I want kids to stop bullying each other in school.
I want cosmetic companies to quit testing their products on animals.
I want people to stop complaining and just use condoms.
I want my step dad to spend more time with my mom and less on the golf course.
I want them to quit playing re-runs of movies on HBO.
I want gas prices to go down.
I want to stop being so afraid of change.
I want to be better at math.
I want to feel like it's okay to be with someone and not have sex.
I want to let my guard down around people I like.

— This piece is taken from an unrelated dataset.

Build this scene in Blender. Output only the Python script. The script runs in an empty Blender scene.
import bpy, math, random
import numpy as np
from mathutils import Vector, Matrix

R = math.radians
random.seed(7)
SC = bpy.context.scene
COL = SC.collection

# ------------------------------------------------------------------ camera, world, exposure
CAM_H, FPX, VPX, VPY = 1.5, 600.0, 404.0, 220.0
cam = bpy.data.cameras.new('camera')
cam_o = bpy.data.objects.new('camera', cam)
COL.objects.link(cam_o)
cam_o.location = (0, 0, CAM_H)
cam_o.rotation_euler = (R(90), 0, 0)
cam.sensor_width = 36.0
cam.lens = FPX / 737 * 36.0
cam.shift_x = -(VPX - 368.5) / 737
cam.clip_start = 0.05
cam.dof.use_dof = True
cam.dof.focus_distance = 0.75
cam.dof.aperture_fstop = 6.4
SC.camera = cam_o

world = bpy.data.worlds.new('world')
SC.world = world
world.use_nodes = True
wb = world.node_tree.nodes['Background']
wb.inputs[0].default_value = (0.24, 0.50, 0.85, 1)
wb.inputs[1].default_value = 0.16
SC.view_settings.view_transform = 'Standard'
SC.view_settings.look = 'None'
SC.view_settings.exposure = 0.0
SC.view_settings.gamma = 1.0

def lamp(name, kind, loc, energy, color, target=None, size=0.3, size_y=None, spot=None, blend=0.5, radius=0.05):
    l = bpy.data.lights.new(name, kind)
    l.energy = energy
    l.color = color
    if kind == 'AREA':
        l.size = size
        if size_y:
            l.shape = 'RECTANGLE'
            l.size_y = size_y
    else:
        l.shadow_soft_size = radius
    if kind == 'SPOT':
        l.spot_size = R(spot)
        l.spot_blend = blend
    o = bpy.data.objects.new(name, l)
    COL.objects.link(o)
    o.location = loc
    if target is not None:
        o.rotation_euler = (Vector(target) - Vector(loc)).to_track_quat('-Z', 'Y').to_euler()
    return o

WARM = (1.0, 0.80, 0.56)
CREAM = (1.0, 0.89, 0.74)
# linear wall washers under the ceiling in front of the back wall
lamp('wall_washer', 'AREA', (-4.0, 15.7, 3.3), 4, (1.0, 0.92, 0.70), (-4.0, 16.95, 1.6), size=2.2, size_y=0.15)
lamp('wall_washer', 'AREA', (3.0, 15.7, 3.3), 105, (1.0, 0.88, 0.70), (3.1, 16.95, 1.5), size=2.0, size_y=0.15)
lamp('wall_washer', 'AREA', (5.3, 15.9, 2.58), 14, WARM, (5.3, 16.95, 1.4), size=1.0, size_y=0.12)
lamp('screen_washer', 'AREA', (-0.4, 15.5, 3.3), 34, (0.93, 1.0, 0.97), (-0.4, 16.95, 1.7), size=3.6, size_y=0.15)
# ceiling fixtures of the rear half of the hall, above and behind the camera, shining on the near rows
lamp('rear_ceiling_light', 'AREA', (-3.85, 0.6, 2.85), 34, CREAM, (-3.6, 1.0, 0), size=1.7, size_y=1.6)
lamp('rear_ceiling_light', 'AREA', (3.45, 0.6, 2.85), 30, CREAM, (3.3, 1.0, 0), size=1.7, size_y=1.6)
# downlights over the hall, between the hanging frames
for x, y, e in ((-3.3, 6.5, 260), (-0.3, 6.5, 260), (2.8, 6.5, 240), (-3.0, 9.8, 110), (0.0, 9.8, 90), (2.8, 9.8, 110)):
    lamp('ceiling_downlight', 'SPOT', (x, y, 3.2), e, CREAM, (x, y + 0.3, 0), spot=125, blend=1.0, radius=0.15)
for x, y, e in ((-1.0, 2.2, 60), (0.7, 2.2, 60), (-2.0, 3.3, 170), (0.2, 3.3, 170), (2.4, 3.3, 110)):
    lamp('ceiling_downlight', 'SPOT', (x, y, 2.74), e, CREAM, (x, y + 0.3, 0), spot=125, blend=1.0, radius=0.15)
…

I want to be able to let go of the past.
I want to swim with dolphins.
I want to be in two places at once.
I want a boy..
who is honest with me, who doesn't feel like he has to impress me all the time, who lets me talk about my life and doesn't get bored when all my stories don't involve some party, who wants to meet my parents, who's nice to my little brother, who calls me at three am just because he can't sleep, who likes me better without makeup, who doesn't just want sex, who doesn't mind that I listen to all types of music, who doesn't care that I don't party every weekend, who can't wait to see me when he gets home, who doesn't mind watching movies I want to see, who doesn't bother looking at other girls because to him I'm the only girl, who doesn't laugh at me when the coffee I make tastes terrible, who realizes that I'm only human and I'm going to make mistakes, who kisses my forehead and holds my hand in public, who tells his friends about me, who likes my hair when it's a curly mess, who would rather stay in bed all day because he gets to be closer to me, who loves my best friends, who doesn't criticize my driving too much, who doesn't talk about his ex girlfriends, who gives me his jacket when I'm cold, who sings to me even if it's awful, who plays with my hair until I fall asleep, who doesn't stereotype me for being in a sorority, who would rather see me in sweatpants than dressed up, who doesn't judge me for not going to church every sunday, who tells me I can do anything, who loves to cuddle, who tells me he misses me even before he leaves, who texts me just to see how my day is, who understands my undying love for disney movies, who knows my favorite flowers are orange roses, who doesn't judge me for my shopping addiction, who can teach me something, who takes me to meet his family, who shows me silly pictures of him as a kid, and who knows that even when I say I'm not scared I usually am.